WHAT THE TASK ASKS:
Give back the entire listing verbatim.
******
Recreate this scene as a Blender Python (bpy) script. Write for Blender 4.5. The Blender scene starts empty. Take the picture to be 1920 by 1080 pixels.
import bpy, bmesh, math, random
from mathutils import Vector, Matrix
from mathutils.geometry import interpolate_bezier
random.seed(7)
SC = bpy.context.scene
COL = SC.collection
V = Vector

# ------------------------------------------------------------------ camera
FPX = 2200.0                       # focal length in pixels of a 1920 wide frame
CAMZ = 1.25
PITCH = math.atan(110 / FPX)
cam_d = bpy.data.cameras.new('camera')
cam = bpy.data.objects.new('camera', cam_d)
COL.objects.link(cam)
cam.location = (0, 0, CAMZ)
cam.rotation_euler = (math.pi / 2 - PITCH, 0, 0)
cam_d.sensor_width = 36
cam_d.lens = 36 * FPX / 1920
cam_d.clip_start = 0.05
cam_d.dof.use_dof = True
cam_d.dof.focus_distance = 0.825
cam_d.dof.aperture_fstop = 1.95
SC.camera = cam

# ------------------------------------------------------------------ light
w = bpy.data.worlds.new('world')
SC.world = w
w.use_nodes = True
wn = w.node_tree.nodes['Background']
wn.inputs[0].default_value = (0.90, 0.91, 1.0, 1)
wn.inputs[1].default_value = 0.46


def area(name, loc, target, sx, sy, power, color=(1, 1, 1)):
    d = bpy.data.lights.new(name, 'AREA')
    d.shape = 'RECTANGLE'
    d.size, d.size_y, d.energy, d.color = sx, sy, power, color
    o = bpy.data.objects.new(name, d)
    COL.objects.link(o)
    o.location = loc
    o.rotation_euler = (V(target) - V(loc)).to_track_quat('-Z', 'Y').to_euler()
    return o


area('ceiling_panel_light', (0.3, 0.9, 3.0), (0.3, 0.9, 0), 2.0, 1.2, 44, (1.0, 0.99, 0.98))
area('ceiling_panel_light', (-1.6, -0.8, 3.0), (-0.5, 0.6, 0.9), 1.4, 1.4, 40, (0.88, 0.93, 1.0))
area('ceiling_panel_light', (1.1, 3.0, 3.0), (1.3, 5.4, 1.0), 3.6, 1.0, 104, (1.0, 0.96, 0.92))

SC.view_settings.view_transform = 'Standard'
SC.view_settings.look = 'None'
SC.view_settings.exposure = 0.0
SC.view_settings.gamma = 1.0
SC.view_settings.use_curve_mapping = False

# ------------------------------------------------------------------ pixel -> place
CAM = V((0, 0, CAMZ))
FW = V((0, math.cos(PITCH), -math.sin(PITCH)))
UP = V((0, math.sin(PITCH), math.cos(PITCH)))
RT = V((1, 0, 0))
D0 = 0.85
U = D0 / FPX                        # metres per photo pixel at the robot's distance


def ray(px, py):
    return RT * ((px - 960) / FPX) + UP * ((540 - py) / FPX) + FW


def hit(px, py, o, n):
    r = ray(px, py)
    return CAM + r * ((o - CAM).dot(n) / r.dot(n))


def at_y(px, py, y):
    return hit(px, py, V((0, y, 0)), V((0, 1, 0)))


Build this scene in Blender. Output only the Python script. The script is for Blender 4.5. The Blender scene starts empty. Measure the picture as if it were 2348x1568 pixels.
******
THE SOLUTION:
Recreate this scene as a Blender Python (bpy) script. Write for Blender 4.5. The Blender scene starts empty. Take the picture to be 1920 by 1080 pixels.
import bpy, bmesh, math, random
from mathutils import Vector, Matrix
from mathutils.geometry import interpolate_bezier
random.seed(7)
SC = bpy.context.scene
COL = SC.collection
V = Vector

# ------------------------------------------------------------------ camera
FPX = 2200.0                       # focal length in pixels of a 1920 wide frame
CAMZ = 1.25
PITCH = math.atan(110 / FPX)
cam_d = bpy.data.cameras.new('camera')
cam = bpy.data.objects.new('camera', cam_d)
COL.objects.link(cam)
cam.location = (0, 0, CAMZ)
cam.rotation_euler = (math.pi / 2 - PITCH, 0, 0)
cam_d.sensor_width = 36
cam_d.lens = 36 * FPX / 1920
cam_d.clip_start = 0.05
cam_d.dof.use_dof = True
cam_d.dof.focus_distance = 0.825
cam_d.dof.aperture_fstop = 1.95
SC.camera = cam

# ------------------------------------------------------------------ light
w = bpy.data.worlds.new('world')
SC.world = w
w.use_nodes = True
wn = w.node_tree.nodes['Background']
wn.inputs[0].default_value = (0.90, 0.91, 1.0, 1)
wn.inputs[1].default_value = 0.46


def area(name, loc, target, sx, sy, power, color=(1, 1, 1)):
    d = bpy.data.lights.new(name, 'AREA')
    d.shape = 'RECTANGLE'
    d.size, d.size_y, d.energy, d.color = sx, sy, power, color
    o = bpy.data.objects.new(name, d)
    COL.objects.link(o)
    o.location = loc
    o.rotation_euler = (V(target) - V(loc)).to_track_quat('-Z', 'Y').to_euler()
    return o


area('ceiling_panel_light', (0.3, 0.9, 3.0), (0.3, 0.9, 0), 2.0, 1.2, 44, (1.0, 0.99, 0.98))
area('ceiling_panel_light', (-1.6, -0.8, 3.0), (-0.5, 0.6, 0.9), 1.4, 1.4, 40, (0.88, 0.93, 1.0))
area('ceiling_panel_light', (1.1, 3.0, 3.0), (1.3, 5.4, 1.0), 3.6, 1.0, 104, (1.0, 0.96, 0.92))

SC.view_settings.view_transform = 'Standard'
SC.view_settings.look = 'None'
SC.view_settings.exposure = 0.0
SC.view_settings.gamma = 1.0
SC.view_settings.use_curve_mapping = False

# ------------------------------------------------------------------ pixel -> place
CAM = V((0, 0, CAMZ))
FW = V((0, math.cos(PITCH), -math.sin(PITCH)))
UP = V((0, math.sin(PITCH), math.cos(PITCH)))
RT = V((1, 0, 0))
D0 = 0.85
U = D0 / FPX                        # metres per photo pixel at the robot's distance


def ray(px, py):
    return RT * ((px - 960) / FPX) + UP * ((540 - py) / FPX) + FW


def hit(px, py, o, n):
    r = ray(px, py)
    return CAM + r * ((o - CAM).dot(n) / r.dot(n))


def at_y(px, py, y):
    return hit(px, py, V((0, y, 0)), V((0, 1, 0)))


Build this scene in Blender. Output only the Python script. The script is for Blender 4.5. The Blender scene starts empty. Measure the picture as if it were 2348x1568 pixels.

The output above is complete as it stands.